» Task instructions
Return all of the data exactly, with nothing left out but the pictures.

» Provided material
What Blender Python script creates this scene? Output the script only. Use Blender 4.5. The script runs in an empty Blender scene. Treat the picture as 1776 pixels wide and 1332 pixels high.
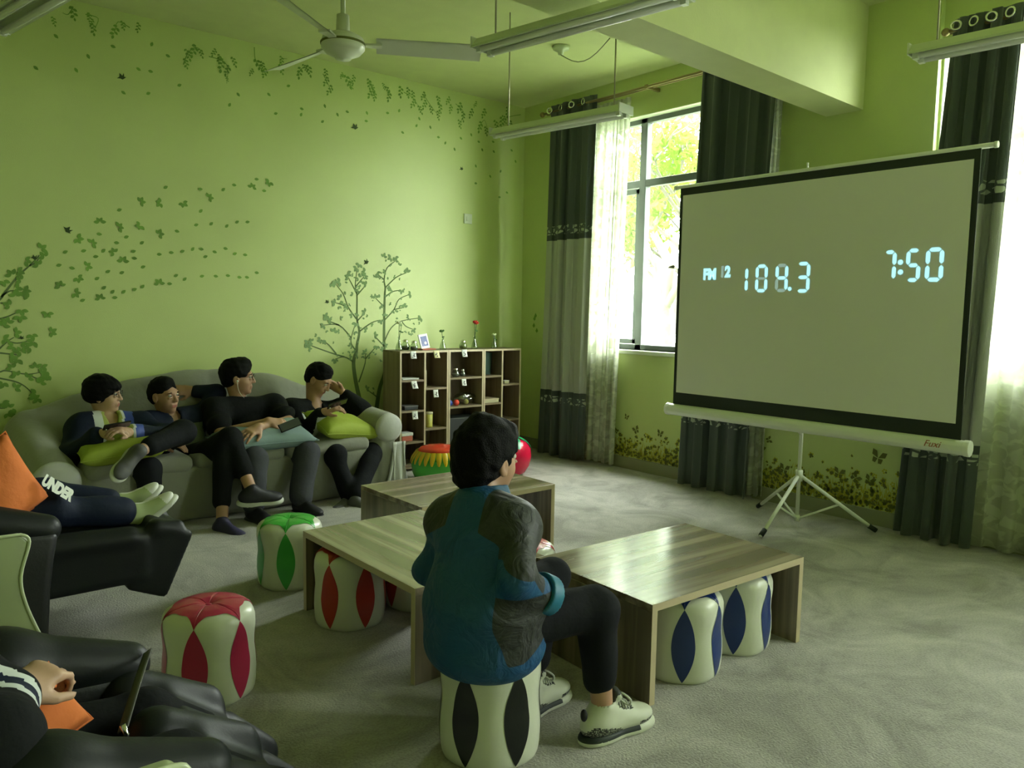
import bpy, bmesh, math, random
import numpy as np
from mathutils import Vector, Matrix, noise
random.seed(7)
sc = bpy.context.scene
COL = sc.collection
PI = math.pi

# ------------------------------------------------------------------ camera, sky, light, exposure
cam_d = bpy.data.cameras.new('camera'); cam = bpy.data.objects.new('camera', cam_d); COL.objects.link(cam)
cam_d.sensor_width = 36.0; cam_d.lens = 36.0*1344.235/1776.0; cam_d.clip_start = 0.05
yaw, pitch, roll = 0.8710023504, -0.0945363368, -0.0163837664
Fv = Vector((math.cos(yaw)*math.cos(pitch), math.sin(yaw)*math.cos(pitch), math.sin(pitch)))
Rv = Fv.cross(Vector((0, 0, 1))).normalized(); Dv = Fv.cross(Rv)
R2 = math.cos(roll)*Rv + math.sin(roll)*Dv; D2 = -math.sin(roll)*Rv + math.cos(roll)*Dv
M = Matrix((R2, -D2, -Fv)).transposed().to_4x4(); M.translation = Vector((-5.05298, -5.87305, 1.35))
cam.matrix_world = M
sc.camera = cam
sc.view_settings.view_transform = 'Standard'; sc.view_settings.look = 'None'
sc.view_settings.gamma = 1.0; sc.view_settings.exposure = 0.0; sc.view_settings.use_curve_mapping = False
world = bpy.data.worlds.new('sky'); sc.world = world; world.use_nodes = True
wn = world.node_tree.nodes; wl = world.node_tree.links
bg = wn['Background']; bg.inputs[1].default_value = 48.0
tcw = wn.new('ShaderNodeTexCoord'); nzw = wn.new('ShaderNodeTexNoise'); nzw.inputs['Scale'].default_value = 2.0
rpw = wn.new('ShaderNodeValToRGB'); rpw.color_ramp.elements[0].color = (.86, .90, .86, 1); rpw.color_ramp.elements[1].color = (.98, 1.0, .96, 1)
wl.new(tcw.outputs['Generated'], nzw.inputs['Vector']); wl.new(nzw.outputs['Fac'], rpw.inputs['Fac']); wl.new(rpw.outputs['Color'], bg.inputs[0])
H = 3.31
WINS = [(-1.22, -2.62), (-3.84, -6.05), (-7.1, -8.3)]      # openings in the window wall, y range; the third is unseen, added for fill
WZ0, WZ1 = 1.03, 2.98
for i, (a, b) in enumerate(WINS):                          # sky portals in the openings
    ld = bpy.data.lights.new('portal', 'AREA'); ld.shape = 'RECTANGLE'; ld.size = WZ1-WZ0; ld.size_y = abs(b-a)
    ld.cycles.is_portal = True
    lo = bpy.data.objects.new('window_daylight_portal', ld); COL.objects.link(lo)
    lo.location = (0.30, (a+b)/2, (WZ0+WZ1)/2); lo.rotation_euler = (0, PI/2, 0)

# ------------------------------------------------------------------ materials
MATS = {}
def _mat(name):
    m = bpy.data.materials.new(name); m.use_nodes = True; MATS[name] = m
    return m, m.node_tree.nodes, m.node_tree.links, m.node_tree.nodes['Principled BSDF']
def plain(name, col, rough=.6, metal=0, spec=.5, bump=0, bscale=60, var=0, vscale=6, sheen=0, coat=0):
    m, n, l, b = _mat(name)
    b.inputs['Base Color'].default_value = (*col, 1); b.inputs['Roughness'].default_value = rough
    b.inputs['Metallic'].default_value = metal; b.inputs['Specular IOR Level'].default_value = spec
    if coat: b.inputs['Coat Weight'].default_value = coat
    if sheen: b.inputs['Sheen Weight'].default_value = sheen
    if bump or var:
        tc = n.new('ShaderNodeTexCoord')
    if var:
        nz = n.new('ShaderNodeTexNoise'); nz.inputs['Scale'].default_value = vscale; nz.inputs['Detail'].default_value = 4
        r = n.new('ShaderNodeValToRGB')
        r.color_ramp.elements[0].position = .3; r.color_ramp.elements[1].position = .7
        r.color_ramp.elements[0].color = (*[c*(1-var) for c in col], 1); r.color_ramp.elements[1].color = (*[min(1, c*(1+var)) for c in col], 1)
        l.new(tc.outputs['Object'], nz.inputs['Vector']); l.new(nz.outputs['Fac'], r.inputs['Fac']); l.new(r.outputs['Color'], b.inputs['Base Color'])
    if bump:
        nb = n.new('ShaderNodeTexNoise'); nb.inputs['Scale'].default_value = bscale; nb.inputs['Detail'].default_value = 3
        bp = n.new('ShaderNodeBump'); bp.inputs['Strength'].default_value = bump; bp.inputs['Distance'].default_value = .01
        l.new(tc.outputs['Object'], nb.inputs['Vector']); l.new(nb.outputs['Fac'], bp.inputs['Height']); l.new(bp.outputs['Normal'], b.inputs['Normal'])
    return m
def wood(name, c0, c1, c2, rough=.35, sc_=(.35, 9, 9)):
    m, n, l, b = _mat(name)
    tc = n.new('ShaderNodeTexCoord'); mp = n.new('ShaderNodeMapping'); mp.inputs['Scale'].default_value = sc_
    nz = n.new('ShaderNodeTexNoise'); nz.inputs['Scale'].default_value = 1.6; nz.inputs['Detail'].default_value = 5; nz.inputs['Roughness'].default_value = .55
    r = n.new('ShaderNodeValToRGB'); e = r.color_ramp.elements
    e[0].position = .40; e[0].color = (*c0, 1); e[1].position = .62; e[1].color = (*c2, 1); x = e.new(.5); x.color = (*c1, 1)
    l.new(tc.outputs['Object'], mp.inputs['Vector']); l.new(mp.outputs['Vector'], nz.inputs['Vector'])
    l.new(nz.outputs['Fac'], r.inputs['Fac']); l.new(r.outputs['Color'], b.inputs['Base Color'])
    b.inputs['Roughness'].default_value = rough
    if 'table' in name: b.inputs['Coat Weight'].default_value = .5; b.inputs['Coat Roughness'].default_value = .24
    return m
def emit(name, col, s=1):
    m, n, l, b = _mat(name); b.inputs['Base Color'].default_value = (*col, 1)
    b.inputs['Emission Color'].default_value = (*col, 1); b.inputs['Emission Strength'].default_value = s
    return m
GREEN = (.548, .645, .248)
plain('wall_green', GREEN, .42, bump=.15, bscale=180, var=.04, vscale=1.5)
plain('ceiling_green', (.67, .72, .36), .7, bump=.1, bscale=90, var=.03)
plain('spandrel', (.50, .62, .20), .5, var=.04)
plain('baseboard', (.27, .29, .17), .5)
plain('sill', (.75, .80, .62), .35)
# carpet
m, n, l, b = _mat('carpet'); b.inputs['Roughness'].default_value = .95; b.inputs['Sheen Weight'].default_value = .2
tc = n.new('ShaderNodeTexCoord'); n1 = n.new('ShaderNodeTexNoise'); n1.inputs['Scale'].default_value = 2.2; n1.inputs['Detail'].default_value = 8; n1.inputs['Roughness'].default_value = .65; n1.inputs['Distortion'].default_value = 1.2
n2 = n.new('ShaderNodeTexNoise'); n2.inputs['Scale'].default_value = 120; n2.inputs['Detail'].default_value = 3
r = n.new('ShaderNodeValToRGB'); r.color_ramp.elements[0].position = .36; r.color_ramp.elements[0].color = (.27, .257, .23, 1); r.color_ramp.elements[1].position = .62; r.color_ramp.elements[1].color = (.49, .47, .43, 1)
mx = n.new('ShaderNodeMixRGB'); mx.blend_type = 'MULTIPLY'; mx.inputs[0].default_value = .6
r2 = n.new('ShaderNodeValToRGB'); r2.color_ramp.elements[0].position = .3; r2.color_ramp.elements[0].color = (.55, .55, .55, 1); r2.color_ramp.elements[1].position = .6
bp = n.new('ShaderNodeBump'); bp.inputs['Strength'].default_value = .5; bp.inputs['Distance'].default_value = .01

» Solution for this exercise
What Blender Python script creates this scene? Output the script only. Use Blender 4.5. The script runs in an empty Blender scene. Treat the picture as 1776 pixels wide and 1332 pixels high.
import bpy, bmesh, math, random
import numpy as np
from mathutils import Vector, Matrix, noise
random.seed(7)
sc = bpy.context.scene
COL = sc.collection
PI = math.pi

# ------------------------------------------------------------------ camera, sky, light, exposure
cam_d = bpy.data.cameras.new('camera'); cam = bpy.data.objects.new('camera', cam_d); COL.objects.link(cam)
cam_d.sensor_width = 36.0; cam_d.lens = 36.0*1344.235/1776.0; cam_d.clip_start = 0.05
yaw, pitch, roll = 0.8710023504, -0.0945363368, -0.0163837664
Fv = Vector((math.cos(yaw)*math.cos(pitch), math.sin(yaw)*math.cos(pitch), math.sin(pitch)))
Rv = Fv.cross(Vector((0, 0, 1))).normalized(); Dv = Fv.cross(Rv)
R2 = math.cos(roll)*Rv + math.sin(roll)*Dv; D2 = -math.sin(roll)*Rv + math.cos(roll)*Dv
M = Matrix((R2, -D2, -Fv)).transposed().to_4x4(); M.translation = Vector((-5.05298, -5.87305, 1.35))
cam.matrix_world = M
sc.camera = cam
sc.view_settings.view_transform = 'Standard'; sc.view_settings.look = 'None'
sc.view_settings.gamma = 1.0; sc.view_settings.exposure = 0.0; sc.view_settings.use_curve_mapping = False
world = bpy.data.worlds.new('sky'); sc.world = world; world.use_nodes = True
wn = world.node_tree.nodes; wl = world.node_tree.links
bg = wn['Background']; bg.inputs[1].default_value = 48.0
tcw = wn.new('ShaderNodeTexCoord'); nzw = wn.new('ShaderNodeTexNoise'); nzw.inputs['Scale'].default_value = 2.0
rpw = wn.new('ShaderNodeValToRGB'); rpw.color_ramp.elements[0].color = (.86, .90, .86, 1); rpw.color_ramp.elements[1].color = (.98, 1.0, .96, 1)
wl.new(tcw.outputs['Generated'], nzw.inputs['Vector']); wl.new(nzw.outputs['Fac'], rpw.inputs['Fac']); wl.new(rpw.outputs['Color'], bg.inputs[0])
H = 3.31
WINS = [(-1.22, -2.62), (-3.84, -6.05), (-7.1, -8.3)]      # openings in the window wall, y range; the third is unseen, added for fill
WZ0, WZ1 = 1.03, 2.98
for i, (a, b) in enumerate(WINS):                          # sky portals in the openings
    ld = bpy.data.lights.new('portal', 'AREA'); ld.shape = 'RECTANGLE'; ld.size = WZ1-WZ0; ld.size_y = abs(b-a)
    ld.cycles.is_portal = True
    lo = bpy.data.objects.new('window_daylight_portal', ld); COL.objects.link(lo)
    lo.location = (0.30, (a+b)/2, (WZ0+WZ1)/2); lo.rotation_euler = (0, PI/2, 0)

# ------------------------------------------------------------------ materials
MATS = {}
def _mat(name):
    m = bpy.data.materials.new(name); m.use_nodes = True; MATS[name] = m
    return m, m.node_tree.nodes, m.node_tree.links, m.node_tree.nodes['Principled BSDF']
def plain(name, col, rough=.6, metal=0, spec=.5, bump=0, bscale=60, var=0, vscale=6, sheen=0, coat=0):
    m, n, l, b = _mat(name)
    b.inputs['Base Color'].default_value = (*col, 1); b.inputs['Roughness'].default_value = rough
    b.inputs['Metallic'].default_value = metal; b.inputs['Specular IOR Level'].default_value = spec
    if coat: b.inputs['Coat Weight'].default_value = coat
    if sheen: b.inputs['Sheen Weight'].default_value = sheen
    if bump or var:
        tc = n.new('ShaderNodeTexCoord')
    if var:
        nz = n.new('ShaderNodeTexNoise'); nz.inputs['Scale'].default_value = vscale; nz.inputs['Detail'].default_value = 4
        r = n.new('ShaderNodeValToRGB')
        r.color_ramp.elements[0].position = .3; r.color_ramp.elements[1].position = .7
        r.color_ramp.elements[0].color = (*[c*(1-var) for c in col], 1); r.color_ramp.elements[1].color = (*[min(1, c*(1+var)) for c in col], 1)
        l.new(tc.outputs['Object'], nz.inputs['Vector']); l.new(nz.outputs['Fac'], r.inputs['Fac']); l.new(r.outputs['Color'], b.inputs['Base Color'])
    if bump:
        nb = n.new('ShaderNodeTexNoise'); nb.inputs['Scale'].default_value = bscale; nb.inputs['Detail'].default_value = 3
        bp = n.new('ShaderNodeBump'); bp.inputs['Strength'].default_value = bump; bp.inputs['Distance'].default_value = .01
        l.new(tc.outputs['Object'], nb.inputs['Vector']); l.new(nb.outputs['Fac'], bp.inputs['Height']); l.new(bp.outputs['Normal'], b.inputs['Normal'])
    return m
def wood(name, c0, c1, c2, rough=.35, sc_=(.35, 9, 9)):
    m, n, l, b = _mat(name)
    tc = n.new('ShaderNodeTexCoord'); mp = n.new('ShaderNodeMapping'); mp.inputs['Scale'].default_value = sc_
    nz = n.new('ShaderNodeTexNoise'); nz.inputs['Scale'].default_value = 1.6; nz.inputs['Detail'].default_value = 5; nz.inputs['Roughness'].default_value = .55
    r = n.new('ShaderNodeValToRGB'); e = r.color_ramp.elements
    e[0].position = .40; e[0].color = (*c0, 1); e[1].position = .62; e[1].color = (*c2, 1); x = e.new(.5); x.color = (*c1, 1)
    l.new(tc.outputs['Object'], mp.inputs['Vector']); l.new(mp.outputs['Vector'], nz.inputs['Vector'])
    l.new(nz.outputs['Fac'], r.inputs['Fac']); l.new(r.outputs['Color'], b.inputs['Base Color'])
    b.inputs['Roughness'].default_value = rough
    if 'table' in name: b.inputs['Coat Weight'].default_value = .5; b.inputs['Coat Roughness'].default_value = .24
    return m
def emit(name, col, s=1):
    m, n, l, b = _mat(name); b.inputs['Base Color'].default_value = (*col, 1)
    b.inputs['Emission Color'].default_value = (*col, 1); b.inputs['Emission Strength'].default_value = s
    return m
GREEN = (.548, .645, .248)
plain('wall_green', GREEN, .42, bump=.15, bscale=180, var=.04, vscale=1.5)
plain('ceiling_green', (.67, .72, .36), .7, bump=.1, bscale=90, var=.03)
plain('spandrel', (.50, .62, .20), .5, var=.04)
plain('baseboard', (.27, .29, .17), .5)
plain('sill', (.75, .80, .62), .35)
# carpet
m, n, l, b = _mat('carpet'); b.inputs['Roughness'].default_value = .95; b.inputs['Sheen Weight'].default_value = .2
tc = n.new('ShaderNodeTexCoord'); n1 = n.new('ShaderNodeTexNoise'); n1.inputs['Scale'].default_value = 2.2; n1.inputs['Detail'].default_value = 8; n1.inputs['Roughness'].default_value = .65; n1.inputs['Distortion'].default_value = 1.2
n2 = n.new('ShaderNodeTexNoise'); n2.inputs['Scale'].default_value = 120; n2.inputs['Detail'].default_value = 3
r = n.new('ShaderNodeValToRGB'); r.color_ramp.elements[0].position = .36; r.color_ramp.elements[0].color = (.27, .257, .23, 1); r.color_ramp.elements[1].position = .62; r.color_ramp.elements[1].color = (.49, .47, .43, 1)
mx = n.new('ShaderNodeMixRGB'); mx.blend_type = 'MULTIPLY'; mx.inputs[0].default_value = .6
r2 = n.new('ShaderNodeValToRGB'); r2.color_ramp.elements[0].position = .3; r2.color_ramp.elements[0].color = (.55, .55, .55, 1); r2.color_ramp.elements[1].position = .6
bp = n.new('ShaderNodeBump'); bp.inputs['Strength'].default_value = .5; bp.inputs['Distance'].default_value = .01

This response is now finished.